--- BEGIN ---
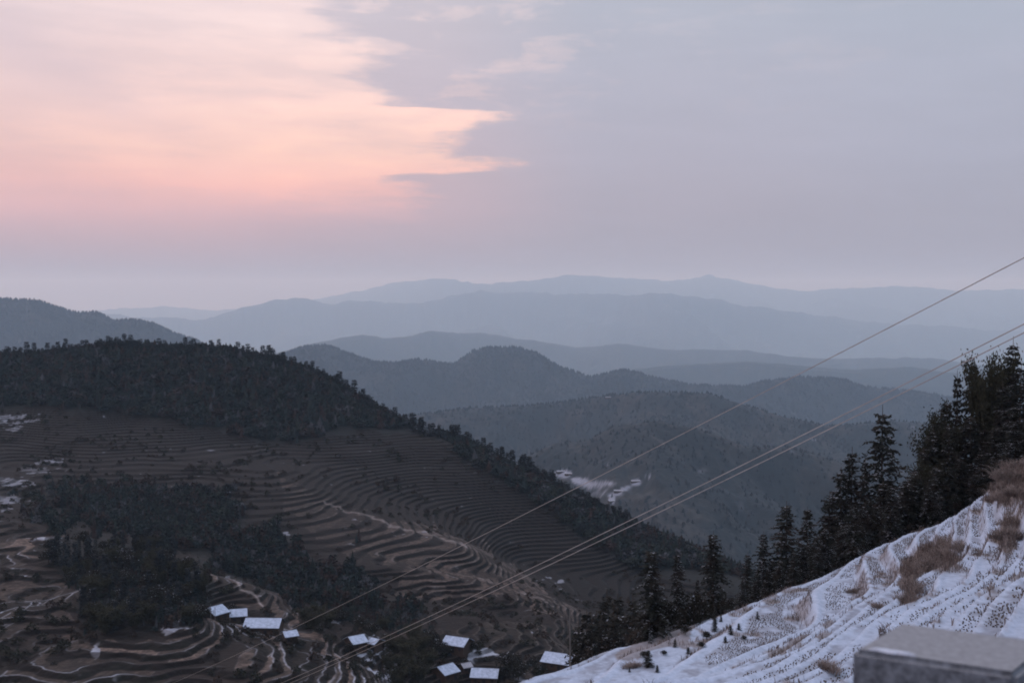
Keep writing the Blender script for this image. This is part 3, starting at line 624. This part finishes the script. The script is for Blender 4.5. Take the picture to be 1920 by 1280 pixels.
# near trees: (kind, px, top y, depth, width factor, label)
NT = [
 ('fir', 1222, 1030, 119, 1.0, 'dark fir with flat snow-capped tip and bare lower trunk, leftmost of the tall firs'),
 ('fir', 1270, 1040, 124, .78, 'slim dark fir just right of the one with the bare lower trunk'),
 ('fir', 1338, 1000, 122, .95, 'pointed fir standing alone in the middle of the snowy brow, tall thin tip'),
 ('fir', 1308, 1085, 128, .6, 'short thin fir squeezed in left of the pointed lone fir'),
 ('fir', 1402, 1038, 121, .8, 'small fir at the left foot of the rising fir row'),
 ('fir', 1432, 1000, 124, .8, 'slender fir between the small end fir and the broad snowy fir'),
 ('fir', 1475, 944, 121, 1.0, 'broad snow-dusted fir with a blunt top, lower end of the rising row'),
 ('fir', 1514, 955, 130, .8, 'narrow fir behind the right shoulder of the blunt snow-dusted fir'),
 ('fir', 1556, 925, 124, .9, 'mid-height fir right of the narrow fir in the rising row'),
 ('fir', 1577, 882, 126, .85, 'dark fir on the left shoulder of the twin-topped pair'),
 ('fir', 1598, 845, 125, .9, 'fir with a knobby tip, left of the tallest spire'),
 ('fir', 1622, 862, 128, .7, 'thin fir filling the gap left of the tallest spire'),
 ('fir', 1655, 768, 124, 1.12, 'tallest spire-like fir with gaps through its top branches'),
 ('fir', 1690, 950, 118, .8, 'short fir at the right foot of the tallest spire'),
 ('fir', 1628, 935, 114, .9, 'snow-flecked fir in front of the tallest spire'),
 ('fir', 1530, 1005, 115, 1.1, 'low wide fir with snow on its boughs in front of the mid-height fir'),
 ('fir', 1490, 1035, 114, 1.0, 'low fir in front of the blunt snow-dusted fir'),
 ('fir', 1578, 985, 113, 1.0, 'low snowy fir directly above the stubble terrace corner'),
 ('fir', 1440, 1065, 116, .9, 'low bushy fir at the bottom of the rising row'),
 ('fir', 1660, 950, 110, .8, 'low fir with snow specks below the tallest spire'),
 ('fir', 1708, 942, 106, .8, 'small pointed fir below the rounded bamboo'),
 ('fir', 1735, 930, 104, .8, 'small dark fir at the foot of the thicket, right of the pointed one'),
 ('fir', 1795, 705, 118, .75, 'fir tip standing up on the left shoulder of the tall thicket'),
 ('fir', 1825, 682, 116, .85, 'second fir tip up the left edge of the tall thicket'),
 ('fir', 1900, 640, 112, .9, 'highest dark fir at the right edge of the picture'),
 ('bamboo', 1768, 750, 112, .6, 'olive bamboo whose drooping top leans left out of the thicket'),
 ('bamboo', 1738, 850, 110, .75, 'rounded arching bamboo bulging left at the thicket foot'),
 ('bamboo', 1868, 645, 110, .55, 'feathery bamboo bending over the top of the thicket'),
 ('round', 1245, 1130, 117, .9, 'dark round bush at the foot of the leftmost tall firs'),
 ('round', 1296, 1120, 121, .8, 'shaggy bush under the slim dark fir'),
 ('round', 1362, 1120, 117, .6, 'small snow-flecked bush right of the pointed lone fir'),
]
for (px, ty, d) in ((1780, 800, 106), (1820, 780, 104), (1850, 740, 108), (1880, 720, 104), (1915, 690, 102), (1945, 660, 108), (1760, 880, 102), (1800, 860, 100), (1840, 850, 99), (1870, 800, 97), (1905, 790, 95), (1940, 740, 98), (1830, 890, 96), (1790, 925, 98), (1765, 930, 99), (1860, 860, 94), (1960, 700, 96), (1990, 650, 104), (2030, 620, 100), (2080, 590, 100)):
    NT.append(('thick', px, ty, d, 1.15, 'dark snow-speckled fir packed into the thicket above the brown grass bank'))
for i, (px, ty, d) in enumerate(((1085, 1170, 190), (1100, 1148, 185), (1118, 1150, 190), (1138, 1112, 185), (1158, 1120, 180), (1172, 1150, 175), (1186, 1120, 170), (1128, 1160, 175), (1110, 1165, 172), (1150, 1150, 168), (1196, 1150, 160))):
    NT.append(('back', px, ty, d, .85, 'dim fir in the dark clump below the snowy slope, beside the lone pole'))
def brow_depth_ok(x, y): return near_h(np.array([x]), np.array([y]))[0]
for a_ in ((1704, 905, 106), (1716, 885, 108), (1732, 845, 110), (1750, 808, 110), (1764, 785, 112), (1776, 755, 114)): NT.append(('thick',)+a_+(1.15, 'dark snow-speckled fir packed into the thicket above the brown grass bank'))
for i_, px_ in enumerate(range(1395, 1765, 17)):
    top_ = np.interp(px_, [1395, 1475, 1560, 1655, 1700, 1765], [1085, 1030, 985, 900, 900, 870])+(i_ % 3)*14
    NT.append(('fill', px_+(i_*7) % 9, top_, float(np.interp(px_, [1000, 1400, 1560, 1700, 1765], [132, 110, 105, 99, 95]))+5+(i_ % 4)*4, 1.0, 'dark fir half hidden in the foot of the rising fir row'))
OLD = ([1000, 1100, 1150, 1222, 1330, 1400, 1480, 1560, 1620, 1700, 1760, 1810, 1855, 1900, 1960, 2100], [132, 128, 124, 120, 114, 110, 107, 105, 102, 99, 95, 93, 91, 86, 84, 78])
for i, (kd, px, ty, d, wd, lab) in enumerate(NT):
    if kd != 'back': d = max(d-float(np.interp(px, *OLD)), 2.)*.8+float(np.interp(px, BRX, BRY))+1
    u, t = ray(px, ty); x, y = float(u)*d, d; zt = float(t)*d; zb = brow_depth_ok(x, y); H = max(zt-zb, 1.5)
    rz = random.random()*6.28
    if kd == 'bamboo': plant('bamboo', bams_big[i % 3], x, y, zb, H*1.02, rz, lab, 'bamboo', 'bamboo in the right-hand thicket', wd)
    elif kd == 'round': plant('bush', rounds[i % 3], x, y, zb, H, rz, lab, 'bush', 'bushes on the snowy brow', 1)
    elif kd == 'thick':
        plant('fir_tree', firs[i % 6], x, y, zb, H, rz, lab, 'tree', 'firs packed in the right-hand thicket', wd*min(1.2, 8/H+.12))
    elif kd == 'fill': plant('fir_tree', firs[(i*2+1) % 6], x, y, zb, H, rz, lab, 'tree', 'firs at the foot of the rising row', 1.15)
    elif kd == 'back': plant('fir_tree', firs_narrow[i % 3], x, y, zb, H, rz, lab, 'tree', 'firs in the dark clump beside the pole', wd)
    else:
        wf = wd*(1.0 if H < 14 else 14/H)
        plant('fir_tree', (firs if wd > .75 else firs_narrow)[i % (6 if wd > .75 else 3)], x, y, zb, H, rz, lab, 'tree', None, wf)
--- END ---
▸ **WORK TO DO**: Write the listing above out again exactly, dropping each image.

▸ **SOLUTION FOR THIS EXERCISE**:
Keep writing the Blender script for this image. This is part 3, starting at line 624. This part finishes the script. The script is for Blender 4.5. Take the picture to be 1920 by 1280 pixels.
# near trees: (kind, px, top y, depth, width factor, label)
NT = [
 ('fir', 1222, 1030, 119, 1.0, 'dark fir with flat snow-capped tip and bare lower trunk, leftmost of the tall firs'),
 ('fir', 1270, 1040, 124, .78, 'slim dark fir just right of the one with the bare lower trunk'),
 ('fir', 1338, 1000, 122, .95, 'pointed fir standing alone in the middle of the snowy brow, tall thin tip'),
 ('fir', 1308, 1085, 128, .6, 'short thin fir squeezed in left of the pointed lone fir'),
 ('fir', 1402, 1038, 121, .8, 'small fir at the left foot of the rising fir row'),
 ('fir', 1432, 1000, 124, .8, 'slender fir between the small end fir and the broad snowy fir'),
 ('fir', 1475, 944, 121, 1.0, 'broad snow-dusted fir with a blunt top, lower end of the rising row'),
 ('fir', 1514, 955, 130, .8, 'narrow fir behind the right shoulder of the blunt snow-dusted fir'),
 ('fir', 1556, 925, 124, .9, 'mid-height fir right of the narrow fir in the rising row'),
 ('fir', 1577, 882, 126, .85, 'dark fir on the left shoulder of the twin-topped pair'),
 ('fir', 1598, 845, 125, .9, 'fir with a knobby tip, left of the tallest spire'),
 ('fir', 1622, 862, 128, .7, 'thin fir filling the gap left of the tallest spire'),
 ('fir', 1655, 768, 124, 1.12, 'tallest spire-like fir with gaps through its top branches'),
 ('fir', 1690, 950, 118, .8, 'short fir at the right foot of the tallest spire'),
 ('fir', 1628, 935, 114, .9, 'snow-flecked fir in front of the tallest spire'),
 ('fir', 1530, 1005, 115, 1.1, 'low wide fir with snow on its boughs in front of the mid-height fir'),
 ('fir', 1490, 1035, 114, 1.0, 'low fir in front of the blunt snow-dusted fir'),
 ('fir', 1578, 985, 113, 1.0, 'low snowy fir directly above the stubble terrace corner'),
 ('fir', 1440, 1065, 116, .9, 'low bushy fir at the bottom of the rising row'),
 ('fir', 1660, 950, 110, .8, 'low fir with snow specks below the tallest spire'),
 ('fir', 1708, 942, 106, .8, 'small pointed fir below the rounded bamboo'),
 ('fir', 1735, 930, 104, .8, 'small dark fir at the foot of the thicket, right of the pointed one'),
 ('fir', 1795, 705, 118, .75, 'fir tip standing up on the left shoulder of the tall thicket'),
 ('fir', 1825, 682, 116, .85, 'second fir tip up the left edge of the tall thicket'),
 ('fir', 1900, 640, 112, .9, 'highest dark fir at the right edge of the picture'),
 ('bamboo', 1768, 750, 112, .6, 'olive bamboo whose drooping top leans left out of the thicket'),
 ('bamboo', 1738, 850, 110, .75, 'rounded arching bamboo bulging left at the thicket foot'),
 ('bamboo', 1868, 645, 110, .55, 'feathery bamboo bending over the top of the thicket'),
 ('round', 1245, 1130, 117, .9, 'dark round bush at the foot of the leftmost tall firs'),
 ('round', 1296, 1120, 121, .8, 'shaggy bush under the slim dark fir'),
 ('round', 1362, 1120, 117, .6, 'small snow-flecked bush right of the pointed lone fir'),
]
for (px, ty, d) in ((1780, 800, 106), (1820, 780, 104), (1850, 740, 108), (1880, 720, 104), (1915, 690, 102), (1945, 660, 108), (1760, 880, 102), (1800, 860, 100), (1840, 850, 99), (1870, 800, 97), (1905, 790, 95), (1940, 740, 98), (1830, 890, 96), (1790, 925, 98), (1765, 930, 99), (1860, 860, 94), (1960, 700, 96), (1990, 650, 104), (2030, 620, 100), (2080, 590, 100)):
    NT.append(('thick', px, ty, d, 1.15, 'dark snow-speckled fir packed into the thicket above the brown grass bank'))
for i, (px, ty, d) in enumerate(((1085, 1170, 190), (1100, 1148, 185), (1118, 1150, 190), (1138, 1112, 185), (1158, 1120, 180), (1172, 1150, 175), (1186, 1120, 170), (1128, 1160, 175), (1110, 1165, 172), (1150, 1150, 168), (1196, 1150, 160))):
    NT.append(('back', px, ty, d, .85, 'dim fir in the dark clump below the snowy slope, beside the lone pole'))
def brow_depth_ok(x, y): return near_h(np.array([x]), np.array([y]))[0]
for a_ in ((1704, 905, 106), (1716, 885, 108), (1732, 845, 110), (1750, 808, 110), (1764, 785, 112), (1776, 755, 114)): NT.append(('thick',)+a_+(1.15, 'dark snow-speckled fir packed into the thicket above the brown grass bank'))
for i_, px_ in enumerate(range(1395, 1765, 17)):
    top_ = np.interp(px_, [1395, 1475, 1560, 1655, 1700, 1765], [1085, 1030, 985, 900, 900, 870])+(i_ % 3)*14
    NT.append(('fill', px_+(i_*7) % 9, top_, float(np.interp(px_, [1000, 1400, 1560, 1700, 1765], [132, 110, 105, 99, 95]))+5+(i_ % 4)*4, 1.0, 'dark fir half hidden in the foot of the rising fir row'))
OLD = ([1000, 1100, 1150, 1222, 1330, 1400, 1480, 1560, 1620, 1700, 1760, 1810, 1855, 1900, 1960, 2100], [132, 128, 124, 120, 114, 110, 107, 105, 102, 99, 95, 93, 91, 86, 84, 78])
for i, (kd, px, ty, d, wd, lab) in enumerate(NT):
    if kd != 'back': d = max(d-float(np.interp(px, *OLD)), 2.)*.8+float(np.interp(px, BRX, BRY))+1
    u, t = ray(px, ty); x, y = float(u)*d, d; zt = float(t)*d; zb = brow_depth_ok(x, y); H = max(zt-zb, 1.5)
    rz = random.random()*6.28
    if kd == 'bamboo': plant('bamboo', bams_big[i % 3], x, y, zb, H*1.02, rz, lab, 'bamboo', 'bamboo in the right-hand thicket', wd)
    elif kd == 'round': plant('bush', rounds[i % 3], x, y, zb, H, rz, lab, 'bush', 'bushes on the snowy brow', 1)
    elif kd == 'thick':
        plant('fir_tree', firs[i % 6], x, y, zb, H, rz, lab, 'tree', 'firs packed in the right-hand thicket', wd*min(1.2, 8/H+.12))
    elif kd == 'fill': plant('fir_tree', firs[(i*2+1) % 6], x, y, zb, H, rz, lab, 'tree', 'firs at the foot of the rising row', 1.15)
    elif kd == 'back': plant('fir_tree', firs_narrow[i % 3], x, y, zb, H, rz, lab, 'tree', 'firs in the dark clump beside the pole', wd)
    else:
        wf = wd*(1.0 if H < 14 else 14/H)
        plant('fir_tree', (firs if wd > .75 else firs_narrow)[i % (6 if wd > .75 else 3)], x, y, zb, H, rz, lab, 'tree', None, wf)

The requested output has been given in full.